La période de 10 semaines de confinement ne m’a pas permis de revenir sur ce sujet avec lui. Il a passé la moitié de cette période avec trois éducateurs (trices) qui se relayaient auprès de lui seul, deux jours de suite. Le deuxième jour chacun(e) de mes collègues me disaient ne plus pouvoir le supporter. Nous nous sommes répartis les autres et personnellement j’en ai pris trois à mon domicile.
Je dois avouer que j’ai eu un confinement heureux, je le raconte dans mes brèves de confinement sur le site de PSYCHASOC.
Erasmus était devenu, compte tenu de sa dangerosité pour les autres, impossible à faire cohabiter avec aucun d’entre eux. L’opération a été coûteuse en argent et en énergie mais nous n’avions que cette solution pour prendre le moindre risque.
En cours de confinement, il est parti vers un autre établissement prétendument mieux adapté et muni d’une équipe soignante avec psychologue et psychiatre. Enfin, c’est ce qu’on nous a raconté et comme on commençait à être au taquet en cette période compliquée, nous nous en sommes contentés. C’est dommage de le dire mais c’était un vrai soulagement de le voir partir pour les adultes et pour les enfants. J’ai même entendu dire que l’un d’entre nous avait ouvert le champagne à cette occasion. C’était un de nos stagiaires mais cela m’a glacé le sang.

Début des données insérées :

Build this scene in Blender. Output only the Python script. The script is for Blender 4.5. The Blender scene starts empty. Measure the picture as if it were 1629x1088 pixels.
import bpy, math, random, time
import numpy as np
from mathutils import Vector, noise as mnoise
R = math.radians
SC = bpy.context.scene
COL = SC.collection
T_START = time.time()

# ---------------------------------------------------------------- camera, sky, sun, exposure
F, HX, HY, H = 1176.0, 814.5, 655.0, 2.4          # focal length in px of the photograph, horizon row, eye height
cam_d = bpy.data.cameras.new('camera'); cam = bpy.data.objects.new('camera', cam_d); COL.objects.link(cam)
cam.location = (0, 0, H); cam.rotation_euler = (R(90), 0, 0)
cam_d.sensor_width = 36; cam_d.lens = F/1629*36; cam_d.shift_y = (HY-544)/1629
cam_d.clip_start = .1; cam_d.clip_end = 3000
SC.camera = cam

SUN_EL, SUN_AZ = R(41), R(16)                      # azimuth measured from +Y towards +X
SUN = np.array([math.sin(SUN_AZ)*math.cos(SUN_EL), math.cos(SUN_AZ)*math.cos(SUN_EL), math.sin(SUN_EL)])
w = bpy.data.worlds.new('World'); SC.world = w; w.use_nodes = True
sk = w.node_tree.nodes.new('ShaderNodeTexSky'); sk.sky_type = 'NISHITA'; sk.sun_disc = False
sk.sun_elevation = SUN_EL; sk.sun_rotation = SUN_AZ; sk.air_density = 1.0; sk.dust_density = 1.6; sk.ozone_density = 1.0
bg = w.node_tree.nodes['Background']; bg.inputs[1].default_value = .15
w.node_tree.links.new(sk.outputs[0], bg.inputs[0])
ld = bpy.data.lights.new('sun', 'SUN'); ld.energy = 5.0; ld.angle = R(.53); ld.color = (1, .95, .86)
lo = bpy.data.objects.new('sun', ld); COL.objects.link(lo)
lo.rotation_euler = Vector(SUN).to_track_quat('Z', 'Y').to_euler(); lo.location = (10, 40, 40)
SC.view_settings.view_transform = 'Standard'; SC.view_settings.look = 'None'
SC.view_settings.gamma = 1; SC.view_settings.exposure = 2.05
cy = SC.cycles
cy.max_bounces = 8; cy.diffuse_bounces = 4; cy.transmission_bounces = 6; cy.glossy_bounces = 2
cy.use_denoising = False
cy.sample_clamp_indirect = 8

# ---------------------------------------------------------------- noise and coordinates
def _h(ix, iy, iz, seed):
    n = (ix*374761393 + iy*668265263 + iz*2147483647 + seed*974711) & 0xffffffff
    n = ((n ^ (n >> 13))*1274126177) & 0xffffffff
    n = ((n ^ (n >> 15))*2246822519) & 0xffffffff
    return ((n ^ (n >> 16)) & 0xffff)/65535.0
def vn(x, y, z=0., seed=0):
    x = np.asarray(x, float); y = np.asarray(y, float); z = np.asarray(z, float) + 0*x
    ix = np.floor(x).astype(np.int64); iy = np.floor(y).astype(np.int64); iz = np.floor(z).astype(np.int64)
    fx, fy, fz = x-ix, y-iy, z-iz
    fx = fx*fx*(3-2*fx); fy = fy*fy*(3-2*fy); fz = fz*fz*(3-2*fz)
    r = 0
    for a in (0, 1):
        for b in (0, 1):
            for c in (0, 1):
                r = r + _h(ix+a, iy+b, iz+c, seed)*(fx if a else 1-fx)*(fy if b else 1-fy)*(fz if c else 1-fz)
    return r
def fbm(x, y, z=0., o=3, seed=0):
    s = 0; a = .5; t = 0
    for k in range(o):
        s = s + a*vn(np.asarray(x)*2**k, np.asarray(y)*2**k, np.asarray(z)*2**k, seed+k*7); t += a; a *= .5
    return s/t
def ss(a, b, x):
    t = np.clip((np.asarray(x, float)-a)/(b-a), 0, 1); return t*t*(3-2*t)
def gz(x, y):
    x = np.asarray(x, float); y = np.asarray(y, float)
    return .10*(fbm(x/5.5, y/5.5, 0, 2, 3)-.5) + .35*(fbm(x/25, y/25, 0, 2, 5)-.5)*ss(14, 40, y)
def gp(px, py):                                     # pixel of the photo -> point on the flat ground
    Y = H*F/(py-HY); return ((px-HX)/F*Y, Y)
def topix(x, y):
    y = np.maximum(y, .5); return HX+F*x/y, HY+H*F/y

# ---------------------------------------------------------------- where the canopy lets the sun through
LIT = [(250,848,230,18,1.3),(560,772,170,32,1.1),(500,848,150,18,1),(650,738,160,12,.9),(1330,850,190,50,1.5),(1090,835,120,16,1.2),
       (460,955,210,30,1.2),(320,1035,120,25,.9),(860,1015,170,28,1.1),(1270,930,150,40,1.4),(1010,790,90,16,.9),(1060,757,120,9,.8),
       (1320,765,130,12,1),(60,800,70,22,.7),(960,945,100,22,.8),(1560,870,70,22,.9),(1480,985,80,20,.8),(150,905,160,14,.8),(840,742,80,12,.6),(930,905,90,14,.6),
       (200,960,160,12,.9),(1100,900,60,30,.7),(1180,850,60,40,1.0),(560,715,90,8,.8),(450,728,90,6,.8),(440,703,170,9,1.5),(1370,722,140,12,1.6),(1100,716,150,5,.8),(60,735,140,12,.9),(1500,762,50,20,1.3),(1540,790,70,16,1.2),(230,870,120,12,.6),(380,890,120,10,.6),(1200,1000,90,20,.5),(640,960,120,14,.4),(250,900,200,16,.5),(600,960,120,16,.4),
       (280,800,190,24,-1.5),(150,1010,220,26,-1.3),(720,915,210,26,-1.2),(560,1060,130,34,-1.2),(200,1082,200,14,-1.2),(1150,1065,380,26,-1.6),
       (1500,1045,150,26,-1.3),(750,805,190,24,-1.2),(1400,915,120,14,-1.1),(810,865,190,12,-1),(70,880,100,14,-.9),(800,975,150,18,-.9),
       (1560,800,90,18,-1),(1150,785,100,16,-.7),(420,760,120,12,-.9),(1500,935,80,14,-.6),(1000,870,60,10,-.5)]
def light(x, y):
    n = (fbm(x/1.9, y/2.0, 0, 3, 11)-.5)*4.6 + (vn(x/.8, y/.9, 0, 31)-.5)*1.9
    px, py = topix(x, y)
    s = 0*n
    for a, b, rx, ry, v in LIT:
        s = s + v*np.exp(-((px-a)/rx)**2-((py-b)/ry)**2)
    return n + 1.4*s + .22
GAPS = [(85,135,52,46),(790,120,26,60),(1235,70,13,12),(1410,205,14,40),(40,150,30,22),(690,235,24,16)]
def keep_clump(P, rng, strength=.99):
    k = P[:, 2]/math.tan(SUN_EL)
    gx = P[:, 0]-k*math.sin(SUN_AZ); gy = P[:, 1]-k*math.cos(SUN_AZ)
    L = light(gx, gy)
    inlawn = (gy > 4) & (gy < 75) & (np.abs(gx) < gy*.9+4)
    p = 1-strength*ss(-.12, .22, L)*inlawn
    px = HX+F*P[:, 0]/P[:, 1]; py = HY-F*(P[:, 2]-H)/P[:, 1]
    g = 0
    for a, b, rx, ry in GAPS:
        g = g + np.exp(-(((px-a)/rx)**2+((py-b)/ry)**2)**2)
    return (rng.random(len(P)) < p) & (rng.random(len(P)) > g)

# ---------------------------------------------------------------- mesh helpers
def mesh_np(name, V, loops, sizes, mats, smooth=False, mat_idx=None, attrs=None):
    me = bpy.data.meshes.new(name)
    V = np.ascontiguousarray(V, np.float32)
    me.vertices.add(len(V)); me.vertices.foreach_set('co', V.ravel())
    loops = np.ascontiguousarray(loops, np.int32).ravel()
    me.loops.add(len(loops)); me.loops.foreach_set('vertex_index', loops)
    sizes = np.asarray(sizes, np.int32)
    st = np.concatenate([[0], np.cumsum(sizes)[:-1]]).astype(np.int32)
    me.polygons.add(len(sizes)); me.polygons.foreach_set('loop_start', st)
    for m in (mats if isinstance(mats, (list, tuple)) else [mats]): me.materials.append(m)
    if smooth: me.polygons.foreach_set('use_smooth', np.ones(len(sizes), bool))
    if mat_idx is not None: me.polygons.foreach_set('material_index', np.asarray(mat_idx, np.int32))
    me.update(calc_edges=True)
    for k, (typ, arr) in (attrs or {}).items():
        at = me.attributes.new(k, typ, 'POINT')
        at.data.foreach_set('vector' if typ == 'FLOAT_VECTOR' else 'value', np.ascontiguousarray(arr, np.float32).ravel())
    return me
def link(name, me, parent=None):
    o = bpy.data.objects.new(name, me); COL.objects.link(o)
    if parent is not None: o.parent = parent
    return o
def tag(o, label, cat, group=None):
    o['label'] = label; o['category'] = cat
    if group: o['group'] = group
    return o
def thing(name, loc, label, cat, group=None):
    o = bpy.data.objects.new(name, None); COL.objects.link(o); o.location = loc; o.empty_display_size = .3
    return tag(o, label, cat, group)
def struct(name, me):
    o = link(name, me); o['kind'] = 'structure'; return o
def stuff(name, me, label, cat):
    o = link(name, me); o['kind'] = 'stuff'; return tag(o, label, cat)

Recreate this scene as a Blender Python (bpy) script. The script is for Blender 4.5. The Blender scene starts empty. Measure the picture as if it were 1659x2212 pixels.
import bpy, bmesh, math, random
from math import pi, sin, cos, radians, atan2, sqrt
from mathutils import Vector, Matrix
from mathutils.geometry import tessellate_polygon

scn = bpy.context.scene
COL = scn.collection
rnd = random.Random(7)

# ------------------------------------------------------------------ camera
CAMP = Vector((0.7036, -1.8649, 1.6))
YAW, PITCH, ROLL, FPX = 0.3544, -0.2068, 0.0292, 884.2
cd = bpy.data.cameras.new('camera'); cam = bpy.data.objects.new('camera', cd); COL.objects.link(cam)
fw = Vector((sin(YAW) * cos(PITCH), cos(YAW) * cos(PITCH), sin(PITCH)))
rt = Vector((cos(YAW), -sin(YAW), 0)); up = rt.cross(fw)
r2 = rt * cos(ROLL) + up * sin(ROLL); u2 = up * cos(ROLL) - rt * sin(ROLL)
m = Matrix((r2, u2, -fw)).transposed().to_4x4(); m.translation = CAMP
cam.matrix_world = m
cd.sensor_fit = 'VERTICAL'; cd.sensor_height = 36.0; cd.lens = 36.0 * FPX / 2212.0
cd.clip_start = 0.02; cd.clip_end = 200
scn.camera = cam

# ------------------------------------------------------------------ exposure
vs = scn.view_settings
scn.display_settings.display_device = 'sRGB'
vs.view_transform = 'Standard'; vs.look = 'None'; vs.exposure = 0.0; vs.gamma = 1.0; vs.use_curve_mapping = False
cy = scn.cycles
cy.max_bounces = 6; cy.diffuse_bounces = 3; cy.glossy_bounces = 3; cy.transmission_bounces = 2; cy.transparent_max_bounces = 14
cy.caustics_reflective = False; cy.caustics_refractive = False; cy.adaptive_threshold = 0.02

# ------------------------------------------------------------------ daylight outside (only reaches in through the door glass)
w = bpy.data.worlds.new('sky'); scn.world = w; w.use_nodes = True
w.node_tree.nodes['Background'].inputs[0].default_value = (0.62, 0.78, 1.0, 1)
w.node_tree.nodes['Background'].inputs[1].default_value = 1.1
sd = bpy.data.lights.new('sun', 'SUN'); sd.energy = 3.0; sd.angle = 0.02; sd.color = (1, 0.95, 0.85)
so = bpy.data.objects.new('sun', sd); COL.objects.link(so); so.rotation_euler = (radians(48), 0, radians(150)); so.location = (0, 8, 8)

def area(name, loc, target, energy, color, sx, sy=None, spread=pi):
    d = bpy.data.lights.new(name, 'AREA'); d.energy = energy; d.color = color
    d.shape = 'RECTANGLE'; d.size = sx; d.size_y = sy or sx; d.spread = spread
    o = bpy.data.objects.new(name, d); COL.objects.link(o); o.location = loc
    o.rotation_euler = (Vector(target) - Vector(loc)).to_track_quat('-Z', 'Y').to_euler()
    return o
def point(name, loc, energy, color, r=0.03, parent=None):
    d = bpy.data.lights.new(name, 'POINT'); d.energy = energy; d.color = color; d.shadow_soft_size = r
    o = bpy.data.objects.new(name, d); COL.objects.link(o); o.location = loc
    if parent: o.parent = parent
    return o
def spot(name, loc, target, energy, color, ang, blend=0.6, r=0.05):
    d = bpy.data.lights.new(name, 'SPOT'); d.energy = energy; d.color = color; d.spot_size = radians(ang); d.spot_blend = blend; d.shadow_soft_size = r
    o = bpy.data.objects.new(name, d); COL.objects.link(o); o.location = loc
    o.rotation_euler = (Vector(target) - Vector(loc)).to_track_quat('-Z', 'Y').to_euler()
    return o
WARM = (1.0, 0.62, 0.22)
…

Les dernières nouvelles que j’ai obtenues de lui ne sont pas très bonnes, loin d’être rassurantes mais je ne m’étendrai pas ici sur le sujet et c’est dommage. Je ne tiens pas à faire subir à notre association un procès en diffamation car il ne suffit pas de décrire la réalité pour avoir raison, le droit est beaucoup plus subtil que cela.